#### Brief
Copy out, with no alterations, the lines below running from the one containing "Generate a Blender" to the one containing "PI = math.pi", inclusive at each end; pictures are omitted.

#### Input records

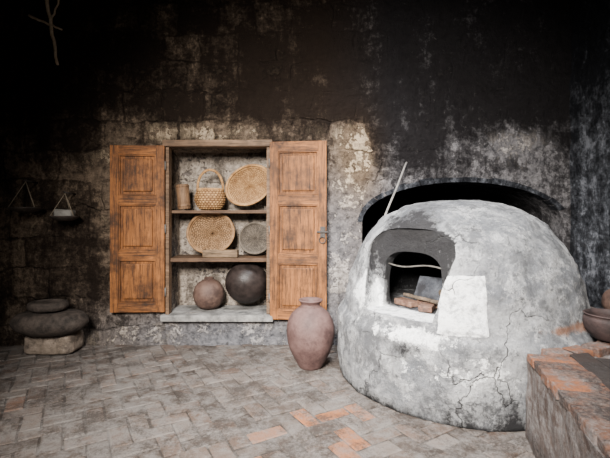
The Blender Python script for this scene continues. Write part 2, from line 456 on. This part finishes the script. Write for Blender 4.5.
foot+=[(2.38,4.64),(3.0,4.64),(3.0,.95)]
foot=[Vector(p) for p in foot]
A=Acc(); n=len(foot)
zs=[0,.09,.18,.27,.36,.45,.54]
den=[]
for i in range(n):
    a=foot[i]; b=foot[(i+1)%n]; L=(b-a).length; k=max(1,int(L/.07))
    for q in range(k): den.append(a.lerp(b,q/k))
n=len(den); vs=[];fs=[];mk=[]
for z in zs:
    for p in den:
        j=fr((p.x,p.y,z),4)*.022 if p.x<2.9 and p.y<3 else 0
        vs.append(Vector((p.x+j,p.y,z))); mk.append((.20+.3*(z<.1)+.3*clamp((2.6-p.y)/.8),.3,.1))
for l in range(len(zs)-1):
    for i in range(n): fs.append((l*n+i,l*n+(i+1)%n,(l+1)*n+(i+1)%n,(l+1)*n+i))
fs.append(tuple(range(n))[::-1]); fs.append(tuple((len(zs)-1)*n+i for i in range(n)))
A.add((vs,fs),mask=mk)
d0=(Vector((1.50,2.76))-Vector((1.03,.95))).normalized(); nrm=Vector((d0.y,-d0.x))
for row in range(15):
    t=-.12-(row%2)*.13
    bl=.27 if row else .14; bw=.14 if row else .26
    off=.0 if row==0 else .26+(row-1)*.145
    while t<4.2:
        ll=bl
        c_=Vector((1.03,.95))+d0*(t+ll/2)+nrm*(off+bw/2-.012)
        t+=ll+.008
        corners=[c_+d0*(ll/2*a)+nrm*(bw/2*b) for a in(-1,1) for b in (-1,1)]
        if any(p.x>2.98 or p.y>4.62 or p.y<.93 or (p-OC).length<1.185 or (p.y>2.8 and p.x<1.5) for p in corners): continue
        M=T(c_.x,c_.y,.54)@Matrix.Rotation(math.atan2(d0.y,d0.x),4,'Z')@RZ(U(-2,2))@RX(U(-1,1))
        og=(U(.3,1) if R()<.6 else .05) if row==0 else (U(.1,.5) if R()<.15 else U(0,.1))
        A.add(box_data(-ll/2,ll/2,-bw/2,bw/2,-.01,.05+U(-.006,.004),.009,.006),M,mask=(U(.35,.75) if row==0 else U(.65,.95),.3,og))
for a in range(-80,24,8):
    M=T(OC.x,OC.y,.54)@RZ(a)@T(1.245,0,0)
    A.add(box_data(-.06,.06,-.075,.075,0,.055+U(-.005,.006),.01,.008),M,mask=(U(.3,.6),.3,U(.2,1)))
A.make('brick_ledge',LM,False)

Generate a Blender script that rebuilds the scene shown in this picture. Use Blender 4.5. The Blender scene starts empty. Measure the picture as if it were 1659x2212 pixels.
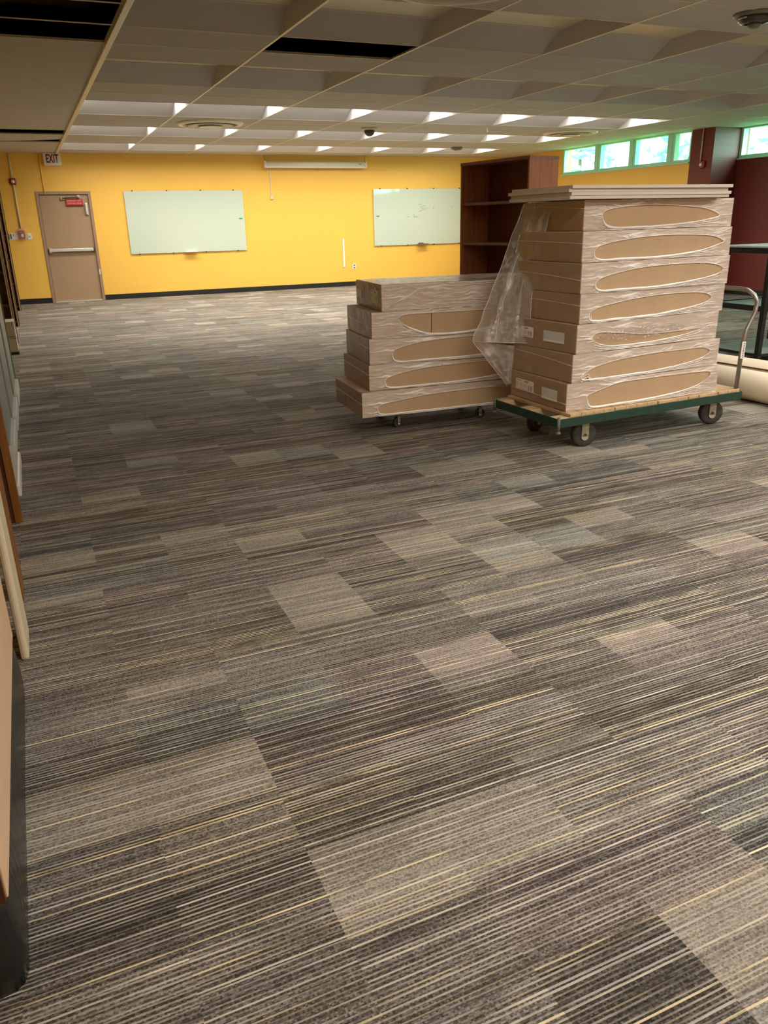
import bpy, bmesh, math, random
from mathutils import Vector, Matrix, noise
random.seed(7)
SC = bpy.context.scene
COL = SC.collection
PI = math.pi

# ------------------------------------------------------------------ camera
CAMZ = 1.3409
cd = bpy.data.cameras.new('camera'); cam = bpy.data.objects.new('camera', cd); COL.objects.link(cam)
cd.sensor_fit = 'HORIZONTAL'; cd.sensor_width = 36.0; cd.lens = 36.0 * 1679.36 / 1659.0
cd.clip_start = 0.02; cd.clip_end = 300
cam.matrix_world = (Matrix.Translation((0, 0, CAMZ)) @ Matrix.Rotation(math.radians(-23.347), 4, 'Z')
                    @ Matrix.Rotation(math.radians(90 - 20.40), 4, 'X') @ Matrix.Rotation(math.radians(-1.414), 4, 'Z'))
SC.camera = cam
# ------------------------------------------------------------------ colour management
SC.view_settings.view_transform = 'Standard'; SC.view_settings.look = 'None'
SC.view_settings.gamma = 1.0; SC.view_settings.use_curve_mapping = False
SC.view_settings.exposure = 0.0
# ------------------------------------------------------------------ world: hazy bright sky
SKY_STRENGTH = 16.0
LENS_FAR = 8.0       # lit troffers at the far end
LAMP_FAR = 15.5      # watts of the directed light of each lit far troffer
LENS_NEAR = 14.0      # lit troffers over and behind the camera
W = bpy.data.worlds.new('sky'); SC.world = W; W.use_nodes = True
bg = W.node_tree.nodes['Background']; bg.inputs[0].default_value = (0.86, 1.0, 1.0, 1); bg.inputs[1].default_value = SKY_STRENGTH
SC.cycles.max_bounces = 10; SC.cycles.diffuse_bounces = 6; SC.cycles.transparent_max_bounces = 16
SC.cycles.sample_clamp_indirect = 6.0

# ------------------------------------------------------------------ material helpers
def srgb(r, g, b):
    f = lambda c: (c / 255 / 12.92) if c / 255 <= 0.04045 else ((c / 255 + 0.055) / 1.055) ** 2.4
    return (f(r), f(g), f(b), 1)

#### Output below
Generate a Blender script that rebuilds the scene shown in this picture. Use Blender 4.5. The Blender scene starts empty. Measure the picture as if it were 1659x2212 pixels.
import bpy, bmesh, math, random
from mathutils import Vector, Matrix, noise
random.seed(7)
SC = bpy.context.scene
COL = SC.collection
PI = math.pi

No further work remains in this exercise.